**TO BE DONE:** Output the lines below exactly, please, from the first line until the line with "from mathutils.bvhtree import BVHTree", counting both.

===

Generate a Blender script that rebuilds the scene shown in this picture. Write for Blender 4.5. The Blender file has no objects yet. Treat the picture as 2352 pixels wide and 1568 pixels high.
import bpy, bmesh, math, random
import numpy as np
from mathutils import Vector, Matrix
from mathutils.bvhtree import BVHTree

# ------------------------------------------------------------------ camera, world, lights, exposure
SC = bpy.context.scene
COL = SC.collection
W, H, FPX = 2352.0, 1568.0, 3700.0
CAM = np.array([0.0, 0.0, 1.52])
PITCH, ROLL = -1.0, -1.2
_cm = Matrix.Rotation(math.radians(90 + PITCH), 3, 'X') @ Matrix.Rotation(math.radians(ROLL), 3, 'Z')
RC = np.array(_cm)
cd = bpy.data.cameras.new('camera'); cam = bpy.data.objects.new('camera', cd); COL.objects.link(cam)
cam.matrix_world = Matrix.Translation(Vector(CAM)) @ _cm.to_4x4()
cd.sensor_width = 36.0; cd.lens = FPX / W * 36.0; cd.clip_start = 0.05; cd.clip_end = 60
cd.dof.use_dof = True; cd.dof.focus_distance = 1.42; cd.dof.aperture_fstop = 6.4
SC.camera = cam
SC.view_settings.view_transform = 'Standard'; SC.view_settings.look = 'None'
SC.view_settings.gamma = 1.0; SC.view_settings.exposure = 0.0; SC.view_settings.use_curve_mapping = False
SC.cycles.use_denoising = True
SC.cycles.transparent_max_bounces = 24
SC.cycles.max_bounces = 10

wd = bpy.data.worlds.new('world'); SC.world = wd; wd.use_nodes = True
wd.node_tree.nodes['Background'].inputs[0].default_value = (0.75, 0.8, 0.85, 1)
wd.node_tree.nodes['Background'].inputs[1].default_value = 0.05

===

**EXERCISE RESULT:**
Generate a Blender script that rebuilds the scene shown in this picture. Write for Blender 4.5. The Blender file has no objects yet. Treat the picture as 2352 pixels wide and 1568 pixels high.
import bpy, bmesh, math, random
import numpy as np
from mathutils import Vector, Matrix
from mathutils.bvhtree import BVHTree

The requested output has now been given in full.